▶ TO BE DONE
Pictures in the data below are not part of the copy; transcribe everything else exactly.

+++ MATERIAL PROVIDED

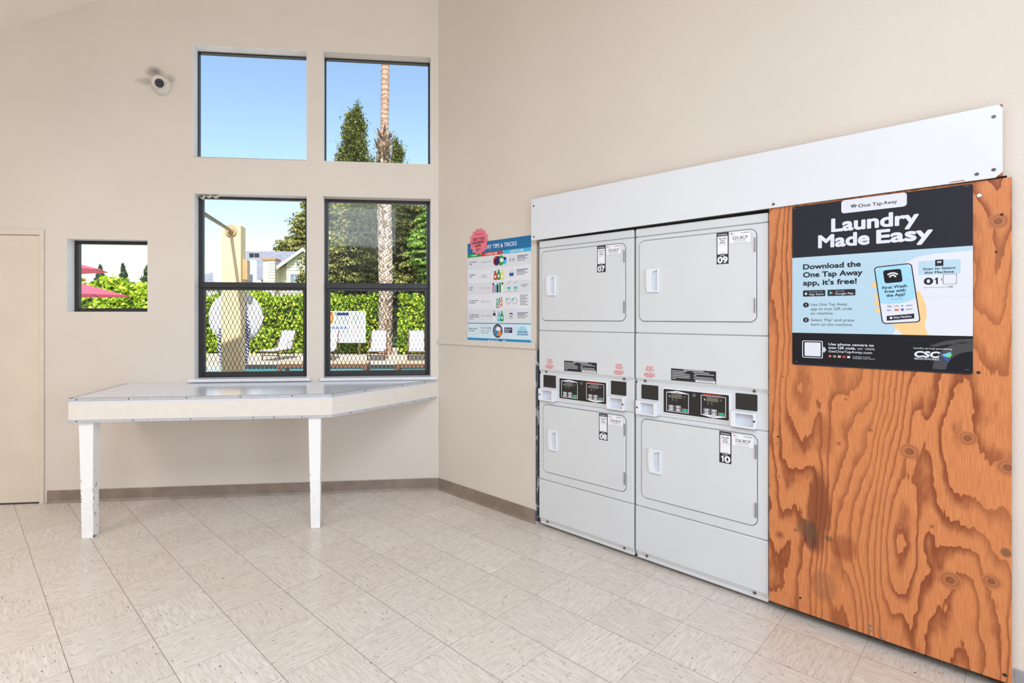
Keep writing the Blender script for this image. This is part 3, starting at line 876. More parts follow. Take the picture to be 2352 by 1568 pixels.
m_orange = pm('print_orange', lin(240, 130, 50), 0.42, 0.02, 4)
m_greyband = pm('sign_grey_arc', lin(62, 62, 68), 0.42, 0.03, 4)
Y = -0.0345
def yy(k): return Y - 0.00025 * k
mb = MB(SG)
mb.prism(rrect(2.5, 3.10, 1.191, 1.929, 0.008), -0.0345, -0.0305, 0)
obj('backing_sheet', mb, m_sblk, parent=sign)
mb = MB(SG)
mb.flat([(2.5, 1.340), (3.10, 1.340), (3.10, 1.690), (2.5, 1.690)], yy(1), 0)
# washing machine silhouette (white) filling the right of the blue band
sil = [(2.86, 1.340), (3.10, 1.340), (3.10, 1.672), (2.99, 1.668), (2.94, 1.660), (2.905, 1.640), (2.885, 1.612), (2.878, 1.58), (2.87, 1.36)]
mb.flat(sil, yy(2), 1)
mb.box(2.955, 3.10, yy(2.6), yy(2.2), 1.4925, 1.4955, 2)
obj('picture_band', mb, [m_sblue, m_swhite, pm('pale_line', lin(206, 214, 226), 0.5)], parent=sign)
mb = MB(SG)
mb.flat(rrect(2.687, 2.907, 1.872, 1.93, 0.012), yy(1), 0)
def wifi(mb, cx, cz, s, y, mi):        # two nested arcs over an arch
    mb.flat(arcband(cx, cz - s * 0.55, s * 0.95, s * 1.30, 38, 142), y, mi)
    mb.flat(arcband(cx, cz - s * 0.42, s * 0.32, s * 0.66, 0, 180), y, mi)
wifi(mb, 2.731, 1.897, 0.0115, yy(2), 1)
text(mb, 'One', 2.746, 2.789, 1.890, 1.904, yy(2), 1, 0.012)
text(mb, 'Tap', 2.795, 2.828, 1.890, 1.904, yy(2), 1, 0.012)
text(mb, 'Away', 2.832, 2.876, 1.890, 1.904, yy(2), 1, 0.012)
text(mb, 'Laundry', 2.650, 2.944, 1.797, 1.851, yy(2), 0, 0.045)
text(mb, 'Made', 2.601, 2.786, 1.729, 1.782, yy(2), 0, 0.045)
text(mb, 'Easy', 2.808, 2.986, 1.729, 1.782, yy(2), 0, 0.045)
obj('headline', mb, [m_swhite, m_sblk], parent=sign)
mb = MB(SG)
for s_, x1, z in (('Download the', 2.756, 1.634), ('One Tap Away', 2.762, 1.597), ("app, it's free!", 2.742, 1.560)):
    text(mb, s_, 2.543, x1, z, z + 0.022, yy(3), 0, 0.035)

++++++

▶ OUTPUT BELOW
Keep writing the Blender script for this image. This is part 3, starting at line 876. More parts follow. Take the picture to be 2352 by 1568 pixels.
m_orange = pm('print_orange', lin(240, 130, 50), 0.42, 0.02, 4)
m_greyband = pm('sign_grey_arc', lin(62, 62, 68), 0.42, 0.03, 4)
Y = -0.0345
def yy(k): return Y - 0.00025 * k
mb = MB(SG)
mb.prism(rrect(2.5, 3.10, 1.191, 1.929, 0.008), -0.0345, -0.0305, 0)
obj('backing_sheet', mb, m_sblk, parent=sign)
mb = MB(SG)
mb.flat([(2.5, 1.340), (3.10, 1.340), (3.10, 1.690), (2.5, 1.690)], yy(1), 0)
# washing machine silhouette (white) filling the right of the blue band
sil = [(2.86, 1.340), (3.10, 1.340), (3.10, 1.672), (2.99, 1.668), (2.94, 1.660), (2.905, 1.640), (2.885, 1.612), (2.878, 1.58), (2.87, 1.36)]
mb.flat(sil, yy(2), 1)
mb.box(2.955, 3.10, yy(2.6), yy(2.2), 1.4925, 1.4955, 2)
obj('picture_band', mb, [m_sblue, m_swhite, pm('pale_line', lin(206, 214, 226), 0.5)], parent=sign)
mb = MB(SG)
mb.flat(rrect(2.687, 2.907, 1.872, 1.93, 0.012), yy(1), 0)
def wifi(mb, cx, cz, s, y, mi):        # two nested arcs over an arch
    mb.flat(arcband(cx, cz - s * 0.55, s * 0.95, s * 1.30, 38, 142), y, mi)
    mb.flat(arcband(cx, cz - s * 0.42, s * 0.32, s * 0.66, 0, 180), y, mi)
wifi(mb, 2.731, 1.897, 0.0115, yy(2), 1)
text(mb, 'One', 2.746, 2.789, 1.890, 1.904, yy(2), 1, 0.012)
text(mb, 'Tap', 2.795, 2.828, 1.890, 1.904, yy(2), 1, 0.012)
text(mb, 'Away', 2.832, 2.876, 1.890, 1.904, yy(2), 1, 0.012)
text(mb, 'Laundry', 2.650, 2.944, 1.797, 1.851, yy(2), 0, 0.045)
text(mb, 'Made', 2.601, 2.786, 1.729, 1.782, yy(2), 0, 0.045)
text(mb, 'Easy', 2.808, 2.986, 1.729, 1.782, yy(2), 0, 0.045)
obj('headline', mb, [m_swhite, m_sblk], parent=sign)
mb = MB(SG)
for s_, x1, z in (('Download the', 2.756, 1.634), ('One Tap Away', 2.762, 1.597), ("app, it's free!", 2.742, 1.560)):
    text(mb, s_, 2.543, x1, z, z + 0.022, yy(3), 0, 0.035)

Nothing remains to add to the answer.